Standard Model Analyses
Observations of p-p collisions at the LHC will test the Standard Model at the highest energies yet achieved on Earth (14 TeV). Precision measurements of Standard Model processes will be vital at ATLAS, both to test the theory and to understand possible backgrounds to new physics.
The Cambridge ATLAS group is currently interested in diboson events. We are currently working on a measurement of the ZZ cross-section.
The three diagrams above are the Standard Model tree-level diboson production diagrams, where V, V1, V2 = (W, Z, γ).
The s-channel diagram contains the trilinear gauge boson vertex:
- Only WWg and WWZ allowed in the SM
- Measuring Anomalous Triple Gauge Couplings (TGC) probes new physics.
In order to investigate possible Anomalous Triple Gauge Couplings, we are investigating events in which two Z-bosons are produced. We will attempt to use these events to set limits on γZZ and ZZZ couplings, which are zero in the standard model.
The Next-to-Leading Order (NLO) cross-section for ZZ production at the LHC is calculated to be 15 pb. However, this does not include the contribution from the process of gluon-fusion, which can also produce two Z-bosons. Gluon-fusion is shown in the above two diagrams. Although there is no tree-level contribution for this process it makes a significant O(15%) contribution to the total ZZ production cross-section. In order to set limits on any Anomalous Triple Gauge Couplings these the effect of these diagrams must be taken into account in any predictions.
Beyond the Standard Model Analyses
Supersymmetry is an attractive extension to the Standard Model, linking matter and forces, and predicts a large number of new particle states, which could be observed in the mass range to be explored by LHC. The Cambridge ATLAS group is currently involved in searches for Electroweak SUSY production, Third Generation SUSY production and R-Parity violating SUSY.
Other models suggest that extra space dimensions could be detected, through processes such as black hole production. The Cambridge ATLAS group is currently involved in searches for Black Holes and Di-boson resonances.
Strategies for Discovering New Physics at the LHC
A team in Cambridge is investigating possible signatures for supersymmetric processes and other new physics beyond the Standard Model, which could be observed at the Large Hadron Collider. The Cambridge Pheno Working Group is a collaboration between members of the Cambridge ATLAS group and theorists from the Cavendish Theory Group and the Department of Applied Mathematics and Theoretical Physics.
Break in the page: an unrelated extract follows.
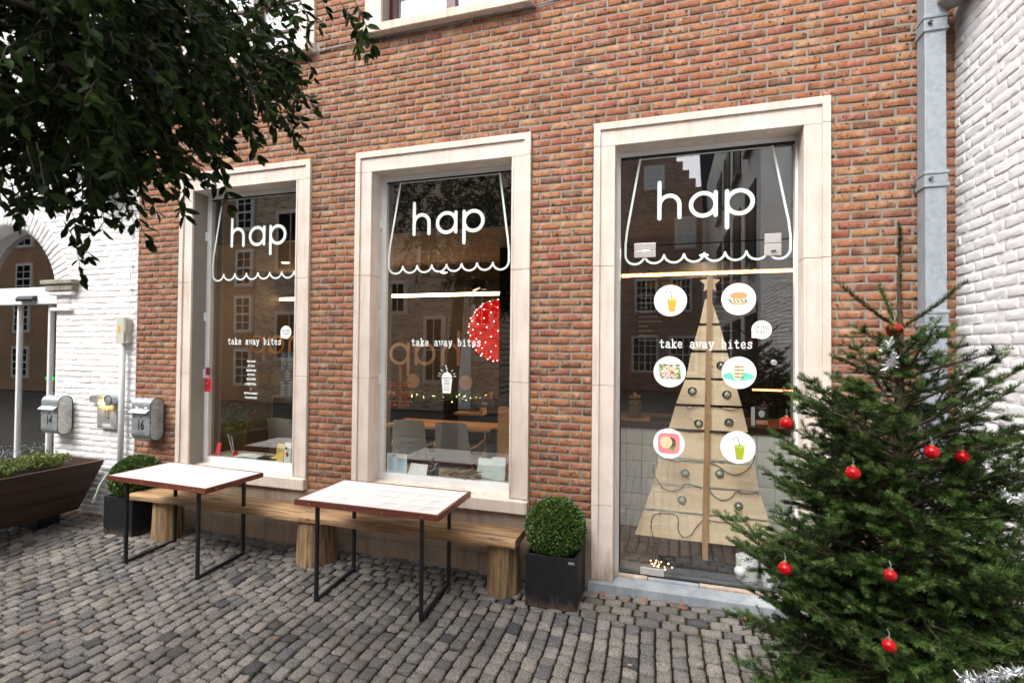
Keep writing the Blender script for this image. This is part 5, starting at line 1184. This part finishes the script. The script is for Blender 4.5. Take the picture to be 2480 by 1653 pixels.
# ---- black cloth, pile of lights, buckets
t = thing('black_cloth', 'black cloth draped around the foot of the board tree', 'cloth', (.9, .45, FL)); n = 30; V = []
for j in range(12):
    for i in range(n):
        x = .50+(1.40-.50)*i/(n-1); q = j/11; yy_ = .27+q*.34; hgt = .012+.13*math.exp(-((x-.88)/.12)**2)*math.exp(-((yy_-.50)/.09)**2)+.022*mnoise.noise(Vector((x*12, yy_*14, 2)))+.012
        V.append((x+.02*mnoise.noise(Vector((x*5, yy_*8, 1))), yy_+.05*mnoise.noise(Vector((x*4, q, 9))), FL+max(.003, hgt)))
MB().add(V, [(j*n+i, j*n+i+1, (j+1)*n+i+1, (j+1)*n+i) for j in range(11) for i in range(n-1)]).build('cloth', plain('black_fabric', (.008, .008, .010), .85), t, smooth=True)
t = thing('string_lights', 'tangled pile of lit string lights on the floor behind the door', 'string lights', (.52, .33, FL)); q = np.random.default_rng(2); m = MB(); P_ = [Vector((.52+q.uniform(-.09, .09), .33+q.uniform(-.04, .05), FL+.02+q.uniform(0, .05))) for _ in range(60)]; m.tube(P_, .002, 5, False); m.build('wire', 'rubber', t)
m = MB(); 
for p in P_[::3]: m.sphere(tuple(p), .004, 8, 6)
m.build('bulb', m_emit('warm_bulb', (1, .6, .2), 10), t)
for i, (x, yb_, lb) in enumerate(((1.165, .36, 'white speckled pot on the floor behind the door, left one'), (1.34, .33, 'white speckled pot nearly hidden by the fir branches, right one'))):
    t = thing('speckled_pot', lb, 'pot', (x, yb_, FL), 'speckled white pots'); m = MB(); m.lathe([(.0001, .0), (.072, .0), (.078, .01), (.082, .185), (.074, .185), (.071, .03), (.0001, .03)], (x, yb_, FL), 32); m.build('pot', 'speckle', t, auto=40)
t = thing('white_bauble', 'white matte bauble hanging in front of the left speckled pot', 'bauble', (1.095, .265, .2)); m = MB(); m.sphere((1.10, .262, .205), .040, 24, 14); m.build('ball', 'white', t, smooth=True); m = MB(); m.lathe([(.0001, .038), (.008, .038), (.008, .05), (.0001, .05)], (1.10, .262, .205), 10); m.build('cap', 'gold', t)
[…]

The HERWIG Monte Carlo programme, developed by the Cavendish HEP group and now used throughout the world to model high energy particle collisions, is used by the group to model possible new processes and to simulate the events which would be observed at LHC. A computer model of the ATLAS detector is then used to determine which final states can best be used to discover evidence for new physics, and to measure the underlying parameters of the theory.